The County Court only imposed one term of imprisonment for criminally negligent homicide, despite the fact that Senisi was convicted of two counts of this crime (see, People v Sturgis, 69 NY2d 816). It is unclear as to which count the term of imprisonment was imposed. In light of the particular circumstances of this case, we vacate the sentences imposed upon the remaining convictions and remit for resentencing (cf., People v Chestnut, supra).
We have examined Senisi’s remaining contention and find it to be without merit (see, People v Williams, 161 AD2d 295; People v Oliver, 134 AD2d 533; People v Mills, 103 AD2d 379; see also, People v Killane, — AD2d —, supra).
Therefore, the judgment is modified, as a matter of discretion in the interest of justice, by reversing the conviction of criminally negligent homicide under the second count of the indictment, dismissing that count of the indictment, and vacating the sentences imposed thereon and on the remaining counts; as so modified, the judgment is affirmed, and the matter is remitted to the County Court, Suffolk County, for sentencing on the remaining counts.
*383Sullivan, Cupertino and Pizzuto, JJ., concur.

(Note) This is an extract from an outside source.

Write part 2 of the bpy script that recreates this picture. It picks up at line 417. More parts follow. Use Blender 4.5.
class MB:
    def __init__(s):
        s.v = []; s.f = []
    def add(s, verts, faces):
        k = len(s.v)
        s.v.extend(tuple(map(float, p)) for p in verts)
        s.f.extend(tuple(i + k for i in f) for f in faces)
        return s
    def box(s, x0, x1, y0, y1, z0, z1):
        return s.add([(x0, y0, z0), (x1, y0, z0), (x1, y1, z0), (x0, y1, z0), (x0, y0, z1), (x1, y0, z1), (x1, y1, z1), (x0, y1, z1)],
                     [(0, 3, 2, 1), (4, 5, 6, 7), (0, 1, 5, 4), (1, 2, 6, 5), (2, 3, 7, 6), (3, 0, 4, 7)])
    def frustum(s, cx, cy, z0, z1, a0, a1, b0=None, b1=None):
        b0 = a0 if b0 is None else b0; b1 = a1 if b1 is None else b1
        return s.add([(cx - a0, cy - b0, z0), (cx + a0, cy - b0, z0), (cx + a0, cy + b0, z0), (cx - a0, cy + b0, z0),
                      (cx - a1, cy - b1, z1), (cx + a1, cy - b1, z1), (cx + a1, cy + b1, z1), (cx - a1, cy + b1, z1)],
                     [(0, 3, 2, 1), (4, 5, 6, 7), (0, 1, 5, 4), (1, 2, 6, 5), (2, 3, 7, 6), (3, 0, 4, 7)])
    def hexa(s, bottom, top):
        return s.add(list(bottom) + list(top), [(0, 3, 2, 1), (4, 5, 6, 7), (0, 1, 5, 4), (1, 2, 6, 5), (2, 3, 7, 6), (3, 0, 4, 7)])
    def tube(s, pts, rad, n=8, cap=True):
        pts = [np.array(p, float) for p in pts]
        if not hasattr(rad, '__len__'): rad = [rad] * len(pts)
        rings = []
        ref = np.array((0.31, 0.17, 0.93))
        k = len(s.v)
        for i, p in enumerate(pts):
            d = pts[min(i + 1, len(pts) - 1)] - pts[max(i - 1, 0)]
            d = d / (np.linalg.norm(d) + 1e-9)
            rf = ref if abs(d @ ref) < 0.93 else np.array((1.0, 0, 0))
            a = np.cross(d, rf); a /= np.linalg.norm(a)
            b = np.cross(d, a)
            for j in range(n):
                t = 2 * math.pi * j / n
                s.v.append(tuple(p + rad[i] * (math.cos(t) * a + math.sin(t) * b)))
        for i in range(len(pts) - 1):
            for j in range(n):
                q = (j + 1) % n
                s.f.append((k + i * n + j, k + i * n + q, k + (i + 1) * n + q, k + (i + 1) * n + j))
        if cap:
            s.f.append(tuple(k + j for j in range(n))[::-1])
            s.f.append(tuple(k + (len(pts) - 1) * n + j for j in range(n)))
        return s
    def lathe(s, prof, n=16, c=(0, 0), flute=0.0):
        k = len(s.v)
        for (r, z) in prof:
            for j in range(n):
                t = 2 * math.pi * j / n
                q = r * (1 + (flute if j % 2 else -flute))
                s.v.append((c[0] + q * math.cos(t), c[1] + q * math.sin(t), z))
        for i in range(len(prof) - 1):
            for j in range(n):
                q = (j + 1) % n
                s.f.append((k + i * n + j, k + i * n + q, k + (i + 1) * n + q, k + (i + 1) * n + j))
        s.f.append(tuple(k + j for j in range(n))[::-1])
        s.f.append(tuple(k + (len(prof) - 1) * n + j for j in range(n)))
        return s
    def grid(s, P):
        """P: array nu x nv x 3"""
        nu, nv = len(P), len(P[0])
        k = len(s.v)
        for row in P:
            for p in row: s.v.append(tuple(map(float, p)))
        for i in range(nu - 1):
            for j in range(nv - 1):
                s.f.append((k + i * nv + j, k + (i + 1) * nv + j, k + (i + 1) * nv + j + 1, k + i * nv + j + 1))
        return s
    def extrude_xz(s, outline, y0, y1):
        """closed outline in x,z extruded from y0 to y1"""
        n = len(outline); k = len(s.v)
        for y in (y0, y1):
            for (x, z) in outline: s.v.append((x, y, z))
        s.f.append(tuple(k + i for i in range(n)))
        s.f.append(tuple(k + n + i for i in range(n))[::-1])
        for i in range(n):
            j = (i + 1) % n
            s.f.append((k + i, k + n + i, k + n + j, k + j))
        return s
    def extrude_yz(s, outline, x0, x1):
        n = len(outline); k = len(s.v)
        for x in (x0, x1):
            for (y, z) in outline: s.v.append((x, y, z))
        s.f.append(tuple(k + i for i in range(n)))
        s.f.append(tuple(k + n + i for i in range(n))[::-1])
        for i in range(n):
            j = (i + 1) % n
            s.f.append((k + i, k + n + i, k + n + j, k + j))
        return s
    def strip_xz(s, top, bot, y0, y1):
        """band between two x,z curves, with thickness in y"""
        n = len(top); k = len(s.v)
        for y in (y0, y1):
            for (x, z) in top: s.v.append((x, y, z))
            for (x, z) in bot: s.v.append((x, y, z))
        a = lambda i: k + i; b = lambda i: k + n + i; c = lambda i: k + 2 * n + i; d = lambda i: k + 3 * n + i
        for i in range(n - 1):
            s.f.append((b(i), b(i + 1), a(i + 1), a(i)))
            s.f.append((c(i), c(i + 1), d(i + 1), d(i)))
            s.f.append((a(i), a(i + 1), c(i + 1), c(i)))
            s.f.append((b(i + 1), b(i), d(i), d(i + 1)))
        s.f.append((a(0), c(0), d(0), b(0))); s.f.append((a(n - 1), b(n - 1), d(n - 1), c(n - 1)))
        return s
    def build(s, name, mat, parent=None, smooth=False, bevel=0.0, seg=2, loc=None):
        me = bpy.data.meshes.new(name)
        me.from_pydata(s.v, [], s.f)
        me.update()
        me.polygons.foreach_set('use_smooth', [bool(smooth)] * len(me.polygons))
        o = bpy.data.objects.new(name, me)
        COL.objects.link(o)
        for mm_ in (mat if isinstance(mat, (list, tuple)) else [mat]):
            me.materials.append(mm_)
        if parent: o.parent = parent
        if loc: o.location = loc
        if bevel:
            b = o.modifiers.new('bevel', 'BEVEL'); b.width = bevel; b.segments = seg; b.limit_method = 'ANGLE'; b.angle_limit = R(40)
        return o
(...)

Ordered that the judgment is modified, as a matter of discretion in the interest of justice, by reversing the defendant’s conviction of criminally negligent homicide under the second count of the indictment, dismissing that count of the indictment, and vacating the sentences imposed thereon and on the remaining counts; as so modified, the judgment is affirmed, and the matter is remitted to the County Court, Suffolk County, for resentencing on the remaining counts.